Talent acquisition and management specialist Alexander Mann Solutions has responded to the recent KPMG Global Outlook survey of 151 UK CEOs, which found that under half (42%) had no plans to invest in new workforce training over the next three years.

“Workforce training should be an integral part of how employers ensure their people’s skills are kept up to date and their continued motivation to perform at their highest level is maintained,” said Stephanie Gillingham, head of ER, Reward, Talent & Development, Alexander Mann Solutions.

“So, it is worrying that such a high proportion UK chief executives have no plans to invest further in this area for the foreseeable future.

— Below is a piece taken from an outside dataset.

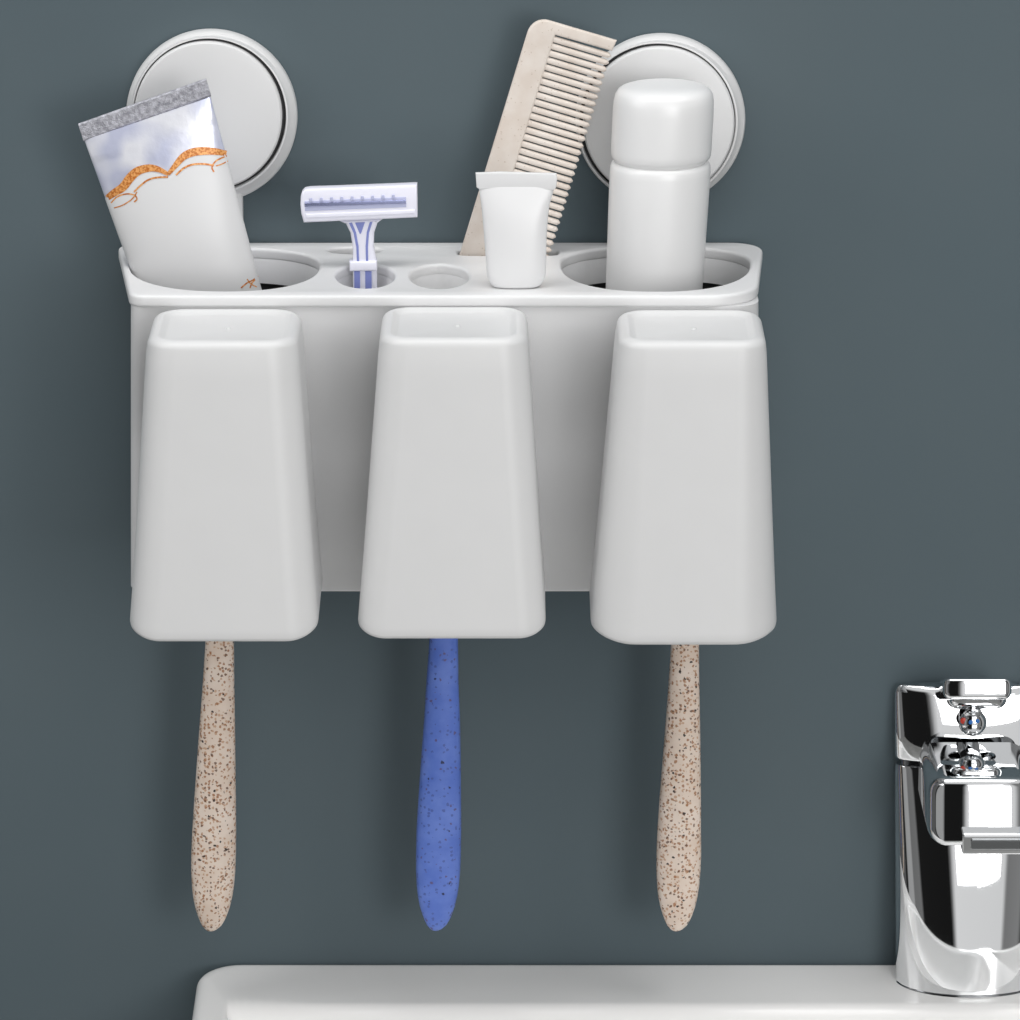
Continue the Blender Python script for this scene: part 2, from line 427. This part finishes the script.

“Employee engagement is crucial to ensuring the growth of a successful business and its workforce. This is particularly true in light of the current uncertainties in the economic landscape. The need for an agile and adaptable workforce has never been greater and consequently the skills this requires need to be continually updated and improved upon to drive business growth.

“Falling behind with training and development is not an option for many firms as this may leave them vulnerable to being overtaken by competitors. As a recent Gallup poll found, only 21% of employees felt they were managed in a motivational way, meaning that many leaders are not getting the best out of their workforce.

“Upskilling and the continued professional development it brings can offer significant advantages to both employers and employees including improved efficiency and an increase in employee knowledge by gaining better information. The increased quality of work, diversification of skills and boost to morale, is a price worth paying for maintaining a satisfied and productive workforce.”